Instruction: All the data should come back exactly as it was given.

[Entries with scene source code]
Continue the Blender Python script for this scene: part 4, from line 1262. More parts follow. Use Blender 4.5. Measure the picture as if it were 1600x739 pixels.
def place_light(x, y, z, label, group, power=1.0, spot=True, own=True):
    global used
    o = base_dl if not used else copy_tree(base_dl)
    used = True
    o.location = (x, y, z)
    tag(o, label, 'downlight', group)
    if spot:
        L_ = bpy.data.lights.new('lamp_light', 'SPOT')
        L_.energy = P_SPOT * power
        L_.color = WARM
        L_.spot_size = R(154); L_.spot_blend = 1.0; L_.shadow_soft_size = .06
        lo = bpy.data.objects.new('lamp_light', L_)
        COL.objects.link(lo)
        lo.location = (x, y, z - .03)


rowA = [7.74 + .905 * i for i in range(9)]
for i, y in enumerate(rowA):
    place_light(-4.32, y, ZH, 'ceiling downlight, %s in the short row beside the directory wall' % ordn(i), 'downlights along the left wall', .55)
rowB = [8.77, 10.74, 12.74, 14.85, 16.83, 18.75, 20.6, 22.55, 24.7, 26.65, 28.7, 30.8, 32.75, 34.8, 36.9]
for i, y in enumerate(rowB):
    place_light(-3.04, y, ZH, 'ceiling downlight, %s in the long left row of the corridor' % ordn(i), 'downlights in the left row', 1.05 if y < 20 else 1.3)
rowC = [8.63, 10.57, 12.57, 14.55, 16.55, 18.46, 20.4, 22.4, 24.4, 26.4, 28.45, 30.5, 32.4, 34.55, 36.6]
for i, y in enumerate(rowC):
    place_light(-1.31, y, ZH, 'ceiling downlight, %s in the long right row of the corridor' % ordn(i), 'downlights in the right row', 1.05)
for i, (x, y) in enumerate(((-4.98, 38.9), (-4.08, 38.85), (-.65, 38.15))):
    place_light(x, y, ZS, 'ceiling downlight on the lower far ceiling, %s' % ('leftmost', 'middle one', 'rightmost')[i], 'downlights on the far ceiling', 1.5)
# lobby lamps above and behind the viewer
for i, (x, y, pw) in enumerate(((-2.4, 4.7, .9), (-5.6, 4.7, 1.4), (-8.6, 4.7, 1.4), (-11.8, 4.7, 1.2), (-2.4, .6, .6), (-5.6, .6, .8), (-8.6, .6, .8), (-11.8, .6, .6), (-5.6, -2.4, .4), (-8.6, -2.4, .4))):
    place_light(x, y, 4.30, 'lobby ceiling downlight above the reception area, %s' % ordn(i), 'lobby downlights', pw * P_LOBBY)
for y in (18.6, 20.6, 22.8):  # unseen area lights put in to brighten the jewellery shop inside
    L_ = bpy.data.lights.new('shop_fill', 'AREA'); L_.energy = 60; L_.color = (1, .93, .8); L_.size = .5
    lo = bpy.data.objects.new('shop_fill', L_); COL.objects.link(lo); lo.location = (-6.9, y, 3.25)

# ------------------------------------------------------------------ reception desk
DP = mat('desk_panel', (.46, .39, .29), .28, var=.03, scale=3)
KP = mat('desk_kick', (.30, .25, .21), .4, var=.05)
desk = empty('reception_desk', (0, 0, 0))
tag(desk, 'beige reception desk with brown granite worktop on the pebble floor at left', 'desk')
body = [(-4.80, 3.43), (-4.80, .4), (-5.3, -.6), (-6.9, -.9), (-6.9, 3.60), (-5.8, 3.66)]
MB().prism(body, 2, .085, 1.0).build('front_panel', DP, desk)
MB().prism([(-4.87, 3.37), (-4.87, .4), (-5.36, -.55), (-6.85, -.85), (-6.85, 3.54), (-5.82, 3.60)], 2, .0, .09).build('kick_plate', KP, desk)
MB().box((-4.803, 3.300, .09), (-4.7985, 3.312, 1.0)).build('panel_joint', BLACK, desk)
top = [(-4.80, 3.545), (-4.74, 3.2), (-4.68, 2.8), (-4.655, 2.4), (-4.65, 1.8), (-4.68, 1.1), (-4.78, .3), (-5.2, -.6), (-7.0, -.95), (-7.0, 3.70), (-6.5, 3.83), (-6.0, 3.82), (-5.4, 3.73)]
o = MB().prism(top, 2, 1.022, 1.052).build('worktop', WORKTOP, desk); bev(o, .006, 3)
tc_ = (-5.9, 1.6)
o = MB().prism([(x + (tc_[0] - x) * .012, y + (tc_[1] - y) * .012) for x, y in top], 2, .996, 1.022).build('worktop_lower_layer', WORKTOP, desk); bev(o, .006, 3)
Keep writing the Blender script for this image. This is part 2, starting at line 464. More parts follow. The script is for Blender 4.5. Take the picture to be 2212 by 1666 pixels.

Task solution:
Continue the Blender Python script for this scene: part 4, from line 1262. More parts follow. Use Blender 4.5. Measure the picture as if it were 1600x739 pixels.
def place_light(x, y, z, label, group, power=1.0, spot=True, own=True):
    global used
    o = base_dl if not used else copy_tree(base_dl)
    used = True
    o.location = (x, y, z)
    tag(o, label, 'downlight', group)
    if spot:
        L_ = bpy.data.lights.new('lamp_light', 'SPOT')
        L_.energy = P_SPOT * power
        L_.color = WARM
        L_.spot_size = R(154); L_.spot_blend = 1.0; L_.shadow_soft_size = .06
        lo = bpy.data.objects.new('lamp_light', L_)
        COL.objects.link(lo)
        lo.location = (x, y, z - .03)


rowA = [7.74 + .905 * i for i in range(9)]
for i, y in enumerate(rowA):
    place_light(-4.32, y, ZH, 'ceiling downlight, %s in the short row beside the directory wall' % ordn(i), 'downlights along the left wall', .55)
rowB = [8.77, 10.74, 12.74, 14.85, 16.83, 18.75, 20.6, 22.55, 24.7, 26.65, 28.7, 30.8, 32.75, 34.8, 36.9]
for i, y in enumerate(rowB):
    place_light(-3.04, y, ZH, 'ceiling downlight, %s in the long left row of the corridor' % ordn(i), 'downlights in the left row', 1.05 if y < 20 else 1.3)
rowC = [8.63, 10.57, 12.57, 14.55, 16.55, 18.46, 20.4, 22.4, 24.4, 26.4, 28.45, 30.5, 32.4, 34.55, 36.6]
for i, y in enumerate(rowC):
    place_light(-1.31, y, ZH, 'ceiling downlight, %s in the long right row of the corridor' % ordn(i), 'downlights in the right row', 1.05)
for i, (x, y) in enumerate(((-4.98, 38.9), (-4.08, 38.85), (-.65, 38.15))):
    place_light(x, y, ZS, 'ceiling downlight on the lower far ceiling, %s' % ('leftmost', 'middle one', 'rightmost')[i], 'downlights on the far ceiling', 1.5)
# lobby lamps above and behind the viewer
for i, (x, y, pw) in enumerate(((-2.4, 4.7, .9), (-5.6, 4.7, 1.4), (-8.6, 4.7, 1.4), (-11.8, 4.7, 1.2), (-2.4, .6, .6), (-5.6, .6, .8), (-8.6, .6, .8), (-11.8, .6, .6), (-5.6, -2.4, .4), (-8.6, -2.4, .4))):
    place_light(x, y, 4.30, 'lobby ceiling downlight above the reception area, %s' % ordn(i), 'lobby downlights', pw * P_LOBBY)
for y in (18.6, 20.6, 22.8):  # unseen area lights put in to brighten the jewellery shop inside
    L_ = bpy.data.lights.new('shop_fill', 'AREA'); L_.energy = 60; L_.color = (1, .93, .8); L_.size = .5
    lo = bpy.data.objects.new('shop_fill', L_); COL.objects.link(lo); lo.location = (-6.9, y, 3.25)

# ------------------------------------------------------------------ reception desk
DP = mat('desk_panel', (.46, .39, .29), .28, var=.03, scale=3)
KP = mat('desk_kick', (.30, .25, .21), .4, var=.05)
desk = empty('reception_desk', (0, 0, 0))
tag(desk, 'beige reception desk with brown granite worktop on the pebble floor at left', 'desk')
body = [(-4.80, 3.43), (-4.80, .4), (-5.3, -.6), (-6.9, -.9), (-6.9, 3.60), (-5.8, 3.66)]
MB().prism(body, 2, .085, 1.0).build('front_panel', DP, desk)
MB().prism([(-4.87, 3.37), (-4.87, .4), (-5.36, -.55), (-6.85, -.85), (-6.85, 3.54), (-5.82, 3.60)], 2, .0, .09).build('kick_plate', KP, desk)
MB().box((-4.803, 3.300, .09), (-4.7985, 3.312, 1.0)).build('panel_joint', BLACK, desk)
top = [(-4.80, 3.545), (-4.74, 3.2), (-4.68, 2.8), (-4.655, 2.4), (-4.65, 1.8), (-4.68, 1.1), (-4.78, .3), (-5.2, -.6), (-7.0, -.95), (-7.0, 3.70), (-6.5, 3.83), (-6.0, 3.82), (-5.4, 3.73)]
o = MB().prism(top, 2, 1.022, 1.052).build('worktop', WORKTOP, desk); bev(o, .006, 3)
tc_ = (-5.9, 1.6)
o = MB().prism([(x + (tc_[0] - x) * .012, y + (tc_[1] - y) * .012) for x, y in top], 2, .996, 1.022).build('worktop_lower_layer', WORKTOP, desk); bev(o, .006, 3)
Keep writing the Blender script for this image. This is part 2, starting at line 464. More parts follow. The script is for Blender 4.5. Take the picture to be 2212 by 1666 pixels.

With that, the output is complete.